Phil Dawes' Stuff - Latest Comments in More factor: tabular to triples

Re: More factor: tabular to triples

Greg M — Mon, 15 Oct 2007 23:01:39 -0000

I prefer the Haskell list comprehension version:

[(i,col,cell)|(i,row)<-zip [startid..] rows, (col,cell) <- zip cols row]

Now I wonder how this will get formatted? Need a preview button.

Re: More factor: tabular to triples

Slava Pestov — Mon, 15 Oct 2007 14:56:26 -0000

Hi,

I had a go at implementing this. The key, as you've noticed, is to decompose the problem into steps where you're working with no more than a handful of values at once.

Don'write a big loop, instead break it up into multiple iterations over the data and use library words where possible.

USE: math.ranges

: (column-names) ( cols row -- pairs )
2array flip ;

: column-names ( cols rows -- seqs-of-pairs )
[ (column-names) ] curry* map ;

: (number-rows) ( pairs n -- triples )
[ add* ] curry map ;

: number-rows ( seqs-of-pairs -- triples )
tuck length [a,b] [ (number-rows) ] 2map concat ;

: tabular>triples ( start-rowid cols rows -- triples )
column-names number-rows ;

Re: More factor: tabular to triples

Phil Dawes — Sat, 13 Oct 2007 15:32:33 -0000

Thanks Christopher - it was a missing close brace in the factor link preventing it from being displayed.
I'll definitely check out both Cat and ripple - thanks for the links

Re: More factor: tabular to triples

Christopher Diggins — Fri, 12 Oct 2007 16:21:52 -0000

Hi Phil,

Small typo in the first sentence: "I’ve been playing with for a couple of weeks.", I believe you meant "factor" instead of "for".
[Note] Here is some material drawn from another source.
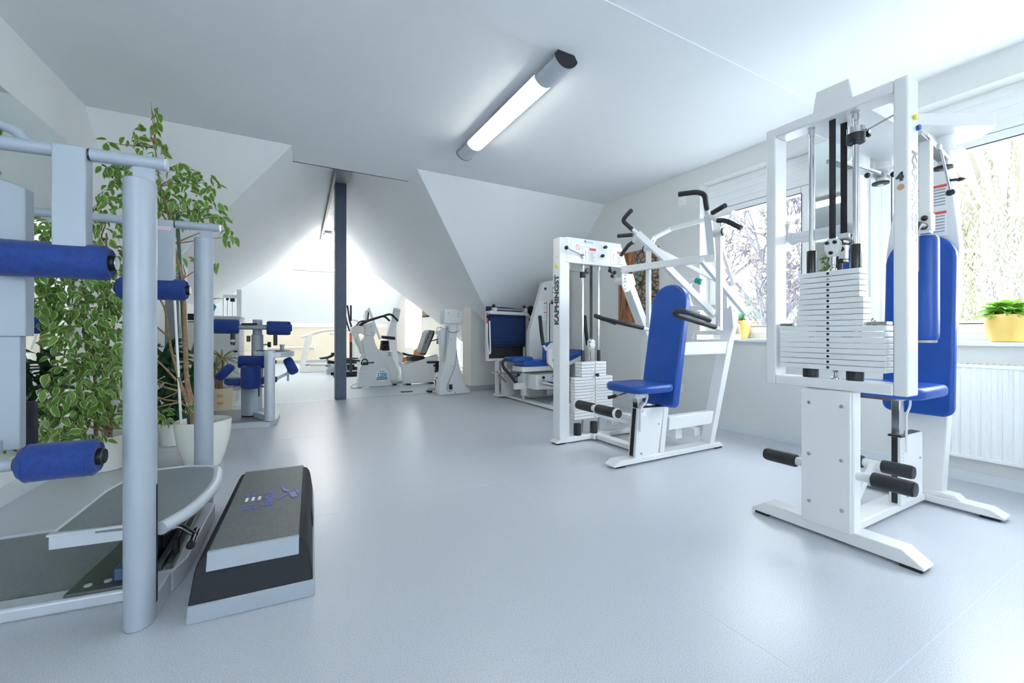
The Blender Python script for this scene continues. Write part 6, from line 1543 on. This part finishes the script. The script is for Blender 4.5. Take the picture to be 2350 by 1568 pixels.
def recumbent():
    Y = 8.2
    r = thing('recumbent_bike', 'white recumbent bike with a reclined black backrest right of the badge bike', 'exercise bike', (2.5, Y, 0))
    poly_part(r, 'body', [(2.10, .45), (2.16, .27), (2.16, .02), (2.75, .02), (2.83, .22), (2.87, .53), (2.80, .55), (2.20, .40)], Y, .22, M_frame, .014)
    MB().bar((2.20, Y + .1, .425), (2.86, Y + .1, .565), .10, .03).build('seat_rail', M_chrome, r, bevel=.004)
    poly_part(r, 'seat_back', [(2.49, .60), (2.62, 1.0), (2.68, 1.07), (2.74, 1.06), (2.75, 1.0), (2.60, .60)], Y + .0, .34, M_ink, .02)
    poly_part(r, 'seat_back_shell', [(2.56, .57), (2.75, 1.02), (2.77, 1.06), (2.79, 1.04), (2.78, .97), (2.60, .57)], Y + .01, .32, M_black, .014)
    for k in range(3): MB().tube(fillet([(2.575 + k * .045, Y - .003, .80 + k * .085), (2.61 + k * .045, Y - .003, .83 + k * .085), (2.60 + k * .045, Y - .003, .87 + k * .085)], .02), .006, 6).build('stitching', M_plastic, r)
    MB().prism([(2.29, Y + .02, .54), (2.57, Y + .02, .55), (2.58, Y + .02, .47), (2.31, Y + .02, .45)], (0, .32, 0)).build('seat_cushion', M_black, r, bevel=.018, seg=3)
    for y in (Y - .03, Y + .38):
        MB().tube(fillet([(2.13, y, .62), (2.25, y, .575), (2.42, y, .55), (2.56, y, .52)], .06), .018, 10).build('side_handle', M_black, r)
    poly_part(r, 'front_housing', [(2.14, .45), (2.20, .40), (2.25, .60), (2.12, .62)], Y + .3, .16, M_frame, .01)
    MB().bar((2.74, Y + .15, .84), (2.90, Y + .12, .88), .02, .02).build('console_arm', M_plastic, r)
    MB().prism([(2.88, Y + .05, .78), (2.905, Y + .05, .78), (2.965, Y + .05, 1.09), (2.925, Y + .05, 1.10)], (0, .16, 0)).build('console_back', M_plastic, r, bevel=.008)
    MB().prism([(2.86, Y + .04, .98), (2.885, Y + .04, .98), (2.95, Y + .04, 1.13), (2.90, Y + .04, 1.13)], (0, .18, 0)).build('console_panel', M_cream, r, bevel=.006)
    for z in (.80, .95): MB().ball((2.945, Y + .05, z), .026, 10, 6).build('clamp_knob', M_plastic, r)
    for x in (2.22, 2.68): MB().box(x, Y - .05, 0, x + .07, Y + .30, .022).build('floor_foot', M_gdark, r)
recumbent()
def chair():
    Y = 9.6
    r = thing('wooden_chair', 'low orange wooden chair behind the recumbent bike', 'chair', (2.85, Y, 0))
    MB().box(2.36, Y, .42, 3.10, Y + .40, .46).build('seat', M_wood, r, bevel=.01)
    MB().prism([(2.86, Y + .38, .44), (2.87, Y + .38, .58), (2.95, Y + .38, .64), (3.06, Y + .38, .64), (3.12, Y + .38, .57), (3.12, Y + .38, .44)], (0, .03, 0)).build('backrest', M_wood, r, bevel=.01)
    for x in (2.40, 3.05):
        for y in (Y + .03, Y + .34): MB().box(x, y, 0, x + .04, y + .04, .42).build('leg', M_wood, r, bevel=.004)
    MB().box(2.38, Y + .02, .34, 3.08, Y + .05, .42).build('apron', M_wood, r)
chair()
r = thing('wall_picture', 'small dark framed picture on the far right wall beside the tall window', 'picture', (3.88, 12.2, 1.6))
MB().box(3.87, 11.95, 1.48, 3.90, 12.55, 1.75).build('frame', M_gdark, r, bevel=.004)
MB().box(3.867, 11.99, 1.52, 3.87, 12.51, 1.71).build('print', M_bark, r)
r = thing('ballet_bar', 'white horizontal wall bar on the beige far wall', 'rail', (.5, 15.9, .53))
MB().cyl((-.30, 15.90, .535), (1.20, 15.90, .535), .028, 12).build('bar', M_frame, r)
for x in (-.27, 1.17): MB().box(x - .03, 15.88, .45, x + .03, 16.0, .60).build('bracket', M_frame, r, bevel=.004)
r = thing('floor_outlet', 'small dark outlet plate in the pale floor right of the post', 'floor plate', (1.95, 7.25, 0))
MB().box(1.86, 7.20, 0, 2.06, 7.30, .006).build('plate', M_gdark, r, bevel=.002)

# ================================================================ outdoors, one storey below the gym floor
M_ground = mat('pale_paving', (0.42, 0.44, 0.45), 0.95, noise=(2.0, 0.35))
M_willow = mat('willow_leaf', (0.21, 0.22, 0.115), 0.6, noise=(1.2, 0.4))
M_twig = mat('bare_twig', (0.070, 0.064, 0.076), 0.8, noise=(10, 0.2))
M_autumn = mat('autumn_leaf', (0.17, 0.125, 0.085), 0.6, noise=(3, 0.4))
g = MB().box(4.6, -40, -3.4, 70, 60, -3.2).build('garden_ground', M_ground, smooth=False); struct(g)
RT = random.Random(11)
def limb_tree(name, label, x, y, h, spread, depth, m_leaf, leaf_n, leaf_s, seed, r0=.16):
    q = random.Random(seed)
    t = thing(name, label, 'tree', (x, y, -3.2))
    segs = []; tips = []
    def grow(p, d, L, r, k):
        e = p + d * L
        m = p.lerp(e, .5) + Vector((q.uniform(-1, 1), q.uniform(-1, 1), q.uniform(-.5, .5))) * L * .06
        segs.append(([p, m, e], [r, r * .85, r * .68], k))
        if k == 0: tips.append((m, e)); return
        for i in range(q.choice((2, 3, 3)) if k > 1 else 3):
            nd = (d + Vector((q.uniform(-1, 1), q.uniform(-1, 1), q.uniform(-.35, .75))) * spread).normalized()
            grow(p.lerp(e, q.uniform(.55, 1.0)), nd, L * q.uniform(.62, .86), r * .60, k - 1)
    grow(Vector((x, y, -3.2)), Vector((0, 0, 1)), h, r0, depth)
    a = MB(); b = MB()
    for pts, rs, k in segs: (a if k >= depth - 1 else b).tube(pts, [max(.007, z) for z in rs], 7 if k > 2 else 4, cap=False)
    a.build('trunk', M_twig, t); b.build('branches', M_twig, t, kind='stuff')
    if leaf_n:
        vs = []; fs = []
        for _ in range(leaf_n):
            m, e = q.choice(tips); p = m.lerp(e, q.random()) + Vector((q.uniform(-1, 1), q.uniform(-1, 1), q.uniform(-1, 1))) * .08
            u = Vector((q.uniform(-1, 1), q.uniform(-1, 1), q.uniform(-1, 1))).normalized(); w = u.cross(Vector((q.uniform(-1, 1), q.uniform(-1, 1), q.uniform(-1, 1)))).normalized()
            k = len(vs); s = leaf_s * q.uniform(.6, 1.3); vs += [p, p + u * s * .5 + w * s * .3, p + u * s, p + u * s * .5 - w * s * .3]; fs.append((k, k + 1, k + 2, k + 3))
        MB().add(vs, fs).build('leaves', m_leaf, t, kind='stuff')
    return t
limb_tree('bare_tree', 'nearly bare tree with fine twigs outside the left window', 9.6, 5.6, 2.7, .72, 8, M_autumn, 2600, .085, 5, .2)
limb_tree('bare_tree', 'bare tree farther off between the two windows', 17.5, 9.5, 2.8, .75, 6, M_autumn, 1500, .12, 9, .2)
limb_tree('bare_tree', 'dark bare tree behind the willow strands outside the right window', 15.5, 2.9, 3.0, .7, 6, M_autumn, 1200, .10, 21, .22)
def willow(x, y, seed):
    q = random.Random(seed)
    t = thing('willow_tree', 'pale willow with long hanging yellow-green strands outside the right window', 'tree', (x, y, -3.2))
    MB().tube([(x, y, -3.2), (x + .1, y, -1), (x, y + .1, 1.0), (x - .1, y, 2.6)], [.34, .28, .24, .16], 12).build('trunk', M_twig, t)
    br = MB(); vs = []; fs = []
    for i in range(46):
        a = q.uniform(0, 2 * pi); L = q.uniform(1.2, 3.4); z0 = q.uniform(1.2, 2.6); up = q.uniform(1.2, 2.6)
        pts = [Vector((x + cos(a) * L * s, y + sin(a) * L * s, z0 + up * sin(s * pi * .62))) for s in (0, .25, .5, .75, 1)]
        br.tube(pts, [.07, .05, .035, .02, .01], 5, cap=False)
        for k in range(26):
            s = q.uniform(.2, 1); i0 = min(3, int(s * 4)); p = pts[i0].lerp(pts[i0 + 1], s * 4 - i0) + Vector((q.uniform(-.35, .35), q.uniform(-.35, .35), 0))
            n = int(q.uniform(22, 62)); dx, dy = q.uniform(-.015, .015), q.uniform(-.015, .015)
            for j in range(n):
                c = p + Vector((dx * j, dy * j, -.085 * j)); u = Vector((q.uniform(-1, 1), q.uniform(-1, 1), -1.6)).normalized(); w = u.cross(Vector((q.uniform(-1, 1), q.uniform(-1, 1), .3))).normalized()
                s2 = q.uniform(.06, .11); b = len(vs); vs += [c, c + u * s2 * .5 + w * .010, c + u * s2, c + u * s2 * .5 - w * .010]; fs.append((b, b + 1, b + 2, b + 3))
    br.build('branches', mat('willow_bark', (.15, .135, .10), .8), t, kind='stuff')
    MB().add(vs, fs).build('leaf_strands', M_willow, t, smooth=False, kind='stuff')
willow(10.6, 2.2, 3)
If you are interested in concatenative languages and the semantic web have you seen Ripple? http://ripple.fortytwo.net/

There is also my own relatively immature language Cat (http://www.cat-language.com), which will be stable "real soon now".

Cheers,
Christopher Diggins

Re: More factor: tabular to triples

paddy3118 — Fri, 12 Oct 2007 00:55:43 -0000

I thought from the input format and the output that a Python list comprehension would be the way I'd solve it and came up with this:

>>> from pprint import pprint as pp
>>> tabular = [["col1","col2","col3"],[["a","b","c"],["e","f","g"]]]
>>> triples = [(row[0], col[1], row[1][col[0]])
for row in enumerate(tabular[1])
for col in enumerate(tabular[0])]
>>> pp(triples)
[(0, 'col1', 'a'),
(0, 'col2', 'b'),
(0, 'col3', 'c'),
(1, 'col1', 'e'),
(1, 'col2', 'f'),
(1, 'col3', 'g')]
>>>

(I added a couple of newlines to the list comprehension to get it into the comment box).

If I were using it then I might wrap it in a function and add a docstring to test/explain it.

- Paddy.

Re: More factor: tabular to triples

Neil Bartlett — Thu, 11 Oct 2007 17:58:48 -0000

Just for a laugh, here it is in Haskell. You can type this at the interpreter.

let insertList x = map (insert x) where insert x (y,z) = (x,y,z)

let cols = ["col1","col2","col3"]

let rows = [["a","b","c"],["e","f","g"]]

concat $ zipWith insertList [0..] $ map (zip cols) rows

This prints [(0,"col1","a"),(0,"col2","b"),(0,"col3","c"),(1,"col1","e"),(1,"col2","f"),(1,"col3","g")]

No preview available so I don't know if your blog software is going to mangle that!